A star network connects multiple devices, or nodes, to a single central node. This hub can either be active or passive, but the devices are most often connected to the central node through RJ45 connectors or coaxial cables. This topology relies on the performance of the central hub for the performance of the entire network.

Ring network topology

A ring network connects devices with two neighboring devices in a network, essentially creating a circular ring shape. This network topology requires many repeaters, and it requires more than one node in order for all devices to properly function. This topology, too, uses RJ45 cables or coaxial cables to connect.

Tree network topology

The tree topology is a variation of the star network topology, as it relies on multiple star networks as its base. Like a tree with a trunk and branches, this topology creates a top-to-bottom data flow from a central hub to secondary hubs. Those secondary hubs or nodes then transmit data to more systems. Computer network admins can easily add more devices to an existing network with this topology.

Full mesh network topology

In a full mesh network topology structure, each devices connects to another via a channel on the network. It allows for fast communication between devices, as there are dedicated channels or links between each device.

Hybrid network topology

A hybrid network is a sort of free-for-all; it's a combination of all types of network topologies. The nodes can take any form on the network, making this topology extremely flexible and open to the addition of new devices. However, because of the amount of cabling and network architecture involved, these networks require a higher cost and greater planning than other, more basic topologies.

Types of computer networks

Campus and Metropolitan computer area network

Computer networks vary depending on the size, design, organization, and transmission medium. As network size increases, so does the complexity of the network architecture; sometimes, networks even need to be subnetted in order to adequately accommodate their size. This article covers just the basics of computer networking.

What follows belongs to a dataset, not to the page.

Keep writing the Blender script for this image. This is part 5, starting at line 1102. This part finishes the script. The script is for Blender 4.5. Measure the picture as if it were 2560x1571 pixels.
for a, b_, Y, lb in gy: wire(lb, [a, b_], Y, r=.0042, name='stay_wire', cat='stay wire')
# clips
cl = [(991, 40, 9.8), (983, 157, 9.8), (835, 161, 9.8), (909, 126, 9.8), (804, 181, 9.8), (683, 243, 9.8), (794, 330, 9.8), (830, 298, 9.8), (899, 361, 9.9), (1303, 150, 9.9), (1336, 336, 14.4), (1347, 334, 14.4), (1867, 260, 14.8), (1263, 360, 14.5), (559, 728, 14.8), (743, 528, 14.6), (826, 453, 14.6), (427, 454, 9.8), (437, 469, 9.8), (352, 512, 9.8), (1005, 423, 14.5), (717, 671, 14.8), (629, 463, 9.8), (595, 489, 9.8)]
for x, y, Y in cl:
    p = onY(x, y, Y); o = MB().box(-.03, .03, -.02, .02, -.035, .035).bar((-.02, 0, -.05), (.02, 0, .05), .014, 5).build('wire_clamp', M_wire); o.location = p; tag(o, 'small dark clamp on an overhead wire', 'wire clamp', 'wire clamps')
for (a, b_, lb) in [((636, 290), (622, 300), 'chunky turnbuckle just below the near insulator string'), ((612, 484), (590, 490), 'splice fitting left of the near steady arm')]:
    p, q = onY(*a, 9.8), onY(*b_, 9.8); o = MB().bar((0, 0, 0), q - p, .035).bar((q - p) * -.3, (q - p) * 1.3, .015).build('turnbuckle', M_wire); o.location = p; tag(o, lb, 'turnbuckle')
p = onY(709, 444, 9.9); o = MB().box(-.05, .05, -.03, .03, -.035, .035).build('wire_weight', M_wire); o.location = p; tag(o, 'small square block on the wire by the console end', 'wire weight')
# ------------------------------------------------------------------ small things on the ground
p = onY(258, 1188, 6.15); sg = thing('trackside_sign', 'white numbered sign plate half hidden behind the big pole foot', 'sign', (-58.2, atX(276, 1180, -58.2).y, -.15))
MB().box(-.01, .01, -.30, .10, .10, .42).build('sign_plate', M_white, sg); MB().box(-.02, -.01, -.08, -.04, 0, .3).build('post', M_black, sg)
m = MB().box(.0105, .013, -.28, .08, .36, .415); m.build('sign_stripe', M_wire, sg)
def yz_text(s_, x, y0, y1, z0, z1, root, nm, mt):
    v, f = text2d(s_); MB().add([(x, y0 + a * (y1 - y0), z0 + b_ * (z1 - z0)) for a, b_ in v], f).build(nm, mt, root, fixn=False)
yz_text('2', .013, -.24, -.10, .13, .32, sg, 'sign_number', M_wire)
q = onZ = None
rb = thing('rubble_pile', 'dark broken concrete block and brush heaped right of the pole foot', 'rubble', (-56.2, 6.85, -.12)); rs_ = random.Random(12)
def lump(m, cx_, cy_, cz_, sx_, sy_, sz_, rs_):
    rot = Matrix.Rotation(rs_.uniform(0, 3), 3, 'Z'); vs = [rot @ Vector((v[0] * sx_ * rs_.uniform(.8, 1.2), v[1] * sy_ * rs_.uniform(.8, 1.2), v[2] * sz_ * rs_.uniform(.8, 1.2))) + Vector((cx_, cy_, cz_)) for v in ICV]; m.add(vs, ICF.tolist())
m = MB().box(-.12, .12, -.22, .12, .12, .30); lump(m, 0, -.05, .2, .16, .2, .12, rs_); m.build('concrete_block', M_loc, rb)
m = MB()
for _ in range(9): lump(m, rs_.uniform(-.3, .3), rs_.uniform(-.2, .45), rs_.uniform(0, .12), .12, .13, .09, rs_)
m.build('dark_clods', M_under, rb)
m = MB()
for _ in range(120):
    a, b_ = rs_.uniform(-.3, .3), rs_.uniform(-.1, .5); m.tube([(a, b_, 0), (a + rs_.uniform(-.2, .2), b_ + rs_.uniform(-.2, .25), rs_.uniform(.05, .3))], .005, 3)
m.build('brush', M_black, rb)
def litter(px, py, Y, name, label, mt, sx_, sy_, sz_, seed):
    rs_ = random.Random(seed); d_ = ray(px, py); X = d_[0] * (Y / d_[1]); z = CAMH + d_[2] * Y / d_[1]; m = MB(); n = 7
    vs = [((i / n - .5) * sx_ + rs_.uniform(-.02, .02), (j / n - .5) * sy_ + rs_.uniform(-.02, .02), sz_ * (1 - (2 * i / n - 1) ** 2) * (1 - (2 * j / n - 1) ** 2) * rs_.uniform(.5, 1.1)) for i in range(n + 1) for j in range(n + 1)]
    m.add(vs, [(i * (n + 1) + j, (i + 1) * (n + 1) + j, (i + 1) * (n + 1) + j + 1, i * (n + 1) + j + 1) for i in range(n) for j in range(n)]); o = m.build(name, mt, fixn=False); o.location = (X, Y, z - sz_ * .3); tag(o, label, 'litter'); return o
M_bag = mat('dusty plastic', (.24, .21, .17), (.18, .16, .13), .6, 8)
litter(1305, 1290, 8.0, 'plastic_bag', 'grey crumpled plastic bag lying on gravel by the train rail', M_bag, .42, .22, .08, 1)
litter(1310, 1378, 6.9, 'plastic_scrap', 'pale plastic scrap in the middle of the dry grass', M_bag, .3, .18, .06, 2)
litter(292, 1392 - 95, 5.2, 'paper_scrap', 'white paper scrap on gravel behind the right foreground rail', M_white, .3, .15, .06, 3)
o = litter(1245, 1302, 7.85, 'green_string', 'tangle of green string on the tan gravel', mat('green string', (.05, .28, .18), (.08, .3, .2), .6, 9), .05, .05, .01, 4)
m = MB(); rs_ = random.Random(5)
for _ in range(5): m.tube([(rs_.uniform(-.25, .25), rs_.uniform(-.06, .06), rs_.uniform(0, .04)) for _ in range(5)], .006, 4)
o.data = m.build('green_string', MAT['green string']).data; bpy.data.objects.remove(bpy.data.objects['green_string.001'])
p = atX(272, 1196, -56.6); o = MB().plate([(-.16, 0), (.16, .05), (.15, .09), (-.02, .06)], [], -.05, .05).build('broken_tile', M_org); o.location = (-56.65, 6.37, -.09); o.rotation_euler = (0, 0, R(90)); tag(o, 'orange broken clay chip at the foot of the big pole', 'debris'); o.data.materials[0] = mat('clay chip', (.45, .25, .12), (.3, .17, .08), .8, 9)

From smallest to largest, here are the different types of networks:

Personal area network (PANs)

One person uses this network in a small space, such as a personal office. These types of networks connect personal devices such as laptops, speakers, tablets, and phones - typically using wireless technology such as Bluetooth or WiFi. Personal area networks are like LANs, just more individualized.

Local area networks (LANs)

A local area network connects devices in a small geographic area like a home, school, or office building. LANs usually connect these devices via switches or a router using the TCP/IP communication protocol. LAN connections can be either wired or wireless, although wired connections are usually much faster.

Because LANs are small and the number of devices is limited, they are typically more high speed than other computer network types. Within a LAN, routers serve as the gateway for devices to connect to external networks.

Campus area networks (CANs) and metropolitan area networks (MANs)

Both CANs and MANs are large networks made up of many interconnected LANs. Universities, organizations, and governments use CANs to connect different buildings or regional offices to each other. Metropolitan area networks cover larger geographic areas like cities or localities. They may also serve as Internet service providers (ISPs) for geographic regions.

Wide area networks (WANs)

Wide area networks cover large geographical areas such as cities, regions, and even countries. They are the largest type of network; like CANs and MANs, they connect smaller LANs into one network. The Internet itself is considered a WAN.

Frequently asked questions

What are computer networks?

Computer networks are systems that connect computers and other devices in order for them to share resources and transmit data.

What are four types of computer networks?

The four primary types of computer networking, or computer networks, are personal area networks (PANs), local area networks (LANs), metropolitan area networks (MANs), and wide area networks (WANs).

What is an example of a computer network?

A local area network in your office building or place of work is an example of a computer network. Though each person has their own device, all the devices are interconnected through a central router or modem.